Zoos, it says, should lose the legal exemption that allows them to “pinion” birds, where their wings are cut to prevent flight.

McKenna, 85, said: "We have fought tirelessly for 33 years for the millions of neglected, overlooked, unprotected, and mistreated wild animals kept in zoos, travelling circuses and as 'pets'.

"Yet significant problems remain on our doorstep here in the UK: it still remains legal to purchase and keep wild animals as pets, to repeatedly transport them for performance in travelling circuses, and it is shockingly clear that many zoos in the UK are substandard, failing to meet even meagre minimum requirements.

"Governments have the power to change this and they must take these issues seriously."

An inspection of Dalton Zoo in January revealed animal welfare standards within an area managed directly by Mr Gill were poor and had resulted in the deaths of a series of exhibits.

A post mortem report also revealed nearly 500 animals died in just four years because of inappropriate animal husbandry and harrowing conditions.
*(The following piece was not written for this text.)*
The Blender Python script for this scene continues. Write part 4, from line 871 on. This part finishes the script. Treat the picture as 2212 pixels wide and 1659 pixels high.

The causes included emaciation, exposure and infighting within overstocked pens.

Staff from the Born Free Foundation - a charity that campaigns for the rights of captive animals - said they witnessed animals exhibiting 'stereotypic behaviour' when they visited Dalton Zoo.

The organisation was one of two to address members of Barrow Borough Council's licencing committee earlier this month on concerns for the welfare of animals kept at the attraction.

Katie Richards, of Born Free, urged the committee to reject an application for a zoo licence made by the site's owner David Gill.

Ms Richards said: "I was appalled at the apparent mismanagement of the zoo and the animals.

"I am also deeply concerned Barrow Borough Council has allowed it to deteriorate over several years.

"There are fundamental issues that cannot be fixed by awarding a new zoo licence."

South Lakes Safari Zoo is operating without a licence after Barrow Borough Council bosses refused to renew the existing permit held in the name of the attraction's owner, David Gill.

A formal closure notice was also issued by members of BBC's licencing regulatory committee after they ruled the zoo had failed to comply with a series of direction orders put in place last year.

However, the zoo can remain open for 28 days pending an appeal of the licence refusal by Mr Gill.

Cumbria Zoo Company Ltd, of which Mr Gill is not a director, hopes to secure its own zoo licence from Barrow Borough Council in May.